Changing Skylines

By on Nov 26, 2013 in News

The boom in high-rise construction signals a new era of success in multi-family housing. Critics, however, believe that the influx of luxury towers could lead to cities plagued by costly giants.

hudson3_ss

Hudson Yards Development. Image via commercialobserver.com

The rise in land prices serves as a catalyst in the vertical construction trend. Reports by Zelman and Associates and The Federal Reserve Bank of Chicago indicate that US land values increased between 13 and 15 percent in 2012. Steep prices for small metropolitan plots have reminded builders that they are better able to accommodate the increased demand in housing by building up rather than out—and the skies offer fewer limits and greater possibilities for returns.

New high-rises are earning their keep in the market. There has been a surge in ultra-luxury housing to accommodate affluent and enterprising consumers who seek stellar views in coveted locations. Foreign investors have invested en masse in multifamily towers. Their funds reach beyond major markets into secondary markets such as Houston, Seattle, Phoenix and Hawaii.

While consumer interest and land prices undoubtedly fuel the increase in high-rise production, other market conditions prove favorable to the trend. The Bureau of Labor Statistics (BLS) indicates that the price of steel continues to decline. Steel mill product prices are down 9.5 percent since May 2012. Steel structural shapes saw a 7.1 percent decrease since May 2012.

In contrast, the cost of lumber has risen in the past year. Many mills and plants were operating at a third of their capacity during the housing slump; manufacturers were not prepared for the invigorating jolt that the real estate industry received this year. Prices catapulted. The National Association of Home Builders notes that lumber prices have steadily risen, seeing only a minor dip in recent months. With the price decreases of April and May taken into consideration, framing lumber prices are still 16.7 percent higher than they were in May 2012 and 14.4 percent higher than in May 2010.

In some cases, the decrease in steel prices and the increase in lumber costs bring the two materials within a 5 percent differential. Combined with the rising cost of land, building up is the smartest way to go. Mark Humphreys, CEO of Humphreys & Partners Architects, explained in a recent industry article:

“Let’s say you have a property on an urban infill site that costs $100 per square foot of land. Wood may cost 10 percent less than its counterpart materials, but by doing a high-rise on the site, you get double the density and the land cost is cut in half. An acre of land with a 140-unit podium structure (with land priced at $125 per square foot) would yield a land cost of about $40,000 per unit. If you took that same land and put a 300-unit high-rise on top of it, the price would be just over $18,000 per unit.”

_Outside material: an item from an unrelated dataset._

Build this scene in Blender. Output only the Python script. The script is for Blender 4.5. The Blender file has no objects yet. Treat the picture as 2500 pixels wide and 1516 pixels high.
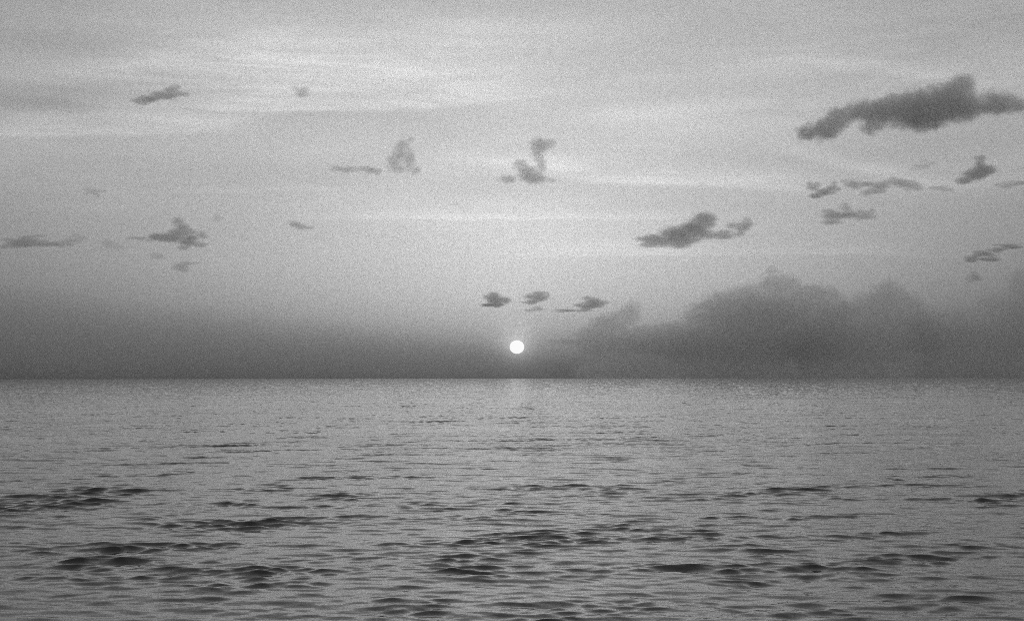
import bpy, math
import numpy as np
from mathutils import Vector, Matrix

sc = bpy.context.scene
R = math.radians

# ------------------------------------------------------------------ camera
PW, PH = 2500.0, 1516.0            # photograph's own pixels, used to read off directions
LENS = 50.0
FPX = PW / 36.0 * LENS
CAM_H = 3.4
EARTH = 6371000.0
DIP = math.sqrt(2 * CAM_H / EARTH)                   # the sea bends away: the horizon lies a little below level
PITCH = math.atan((924.0 - PH / 2) / FPX) - DIP
ROLL = R(0.07)
cam_d = bpy.data.cameras.new('camera')
cam = bpy.data.objects.new('camera', cam_d)
sc.collection.objects.link(cam)
sc.camera = cam
cam_d.lens = LENS
cam_d.sensor_width = 36.0
cam_d.clip_start = 0.1
cam_d.clip_end = 300000.0
CAM_ROT = Matrix.Rotation(math.pi / 2 + PITCH, 4, 'X') @ Matrix.Rotation(-ROLL, 4, 'Z')
cam.matrix_world = Matrix.Translation((0, 0, CAM_H)) @ CAM_ROT


def direction(px, py):
    v = Vector(((px - PW / 2) / FPX, (PH / 2 - py) / FPX, -1.0))
    return (CAM_ROT.to_3x3() @ v).normalized()


SUN_DIR = direction(1262, 847)
SUN_EL = math.asin(SUN_DIR.z)
SUN_AZ = math.atan2(SUN_DIR.x, SUN_DIR.y)


# ------------------------------------------------------------------ node helper
class NT:
    def __init__(s, tree):
        s.t = tree

    def node(s, kind, **kw):
        n = s.t.nodes.new(kind)
        for k, v in kw.items():
            setattr(n, k, v)
        return n

    def put(s, sock, v):
        if isinstance(v, bpy.types.NodeSocket):
            s.t.links.new(v, sock)
        elif v is not None:
            sock.default_value = v

    def math(s, op, a, b=None, c=None, clamp=False):
        n = s.node('ShaderNodeMath', operation=op, use_clamp=clamp)
        s.put(n.inputs[0], a)
        s.put(n.inputs[1], b)
        s.put(n.inputs[2], c)
        return n.outputs[0]

    def vec(s, op, a, b=None, c=None):
        n = s.node('ShaderNodeVectorMath', operation=op)
        s.put(n.inputs[0], a)
        s.put(n.inputs[1], b)
        if op == 'SCALE':
            s.put(n.inputs['Scale'], c)
        else:
            s.put(n.inputs[2], c)
        return n.outputs['Value'] if op in ('DOT_PRODUCT', 'LENGTH', 'DISTANCE') else n.outputs['Vector']

    def noise(s, v, scale, detail=3.0, rough=0.55, dist=0.0):
        n = s.node('ShaderNodeTexNoise')
        s.put(n.inputs['Vector'], v)
        n.inputs['Scale'].default_value = scale
        n.inputs['Detail'].default_value = detail
        n.inputs['Roughness'].default_value = rough
        n.inputs['Distortion'].default_value = dist
        return n.outputs[0], n.outputs[1]

    def ramp(s, v, lo, hi, a=0.0, b=1.0):
        n = s.node('ShaderNodeMapRange', interpolation_type='SMOOTHSTEP')
        s.put(n.inputs[0], v)
        for i, x in enumerate((lo, hi, a, b)):
            s.put(n.inputs[i + 1], x)
        return n.outputs[0]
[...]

It is a conclusion that firms across the nation have reached, resulting in proposed structures that would forever alter familiar skylines. West Philadelphia is experiencing a new wave of high-rise construction with seven projects in queue. Three of Texas’ cities top the charts for construction growth. Among them is Houston, which will see the construction of the $72 million Anderson Pavilion and the $45 million Hanover Post Oak rentals. New York City is also on the list despite its affordable housing crisis.  The city cites over $20.5 billion in new construction projects in 2012, including the infamous Hudson Yards mixed-use development that will set Related Companies back $15 billion. Hudson Yards will include ultra-luxury high-rises. Even the student housing sector has witnessed an increase in sky-high construction.

Experts and residents receive the high-rise boom with mixed sentiments. The skylines of major cities are revered as national icons. Changing those skylines changes a nostalgic piece of local identity that will not be surrendered without a fight.

But the resistance goes beyond nostalgia. Critics believe that the quantity of high-rises will outnumber those who can afford to live in them.  The high-rises may also outlive their own allure. Abandoned skyscrapers are a costly blight upon the cities in which they sleep. America’s neglected skyscrapers are often Art Deco wonders, reflecting a period in our history steeped with the promise of success and growth—not unlike today.  Decades later, those structures have become too costly to demolish and too decrepit to revive with any semblance of ease. They tower over their cities in a state of limbo. Urban ruins are not solely an American issue. From Torre Abraham Lincoln in Rio de Janeiro to Sathorn Unique in Bangkok, cities worldwide grapple with the challenges posed by the architectural ghosts.

As long as successful projects outweigh their less fortunate counterparts, investors believe that the high-rises are worth the gamble. So far, the market has not done much to deter them. BLS figures suggest that steel prices may drop further or remaining steady. Land prices, particularly in successful metropolitan areas, will continue to rise. The shortage in building materials such as lumber and wallboard does not have a definite end in sight.  Multiple signs point towards the continued construction of high-rises despite any lessons past failures may have taught us.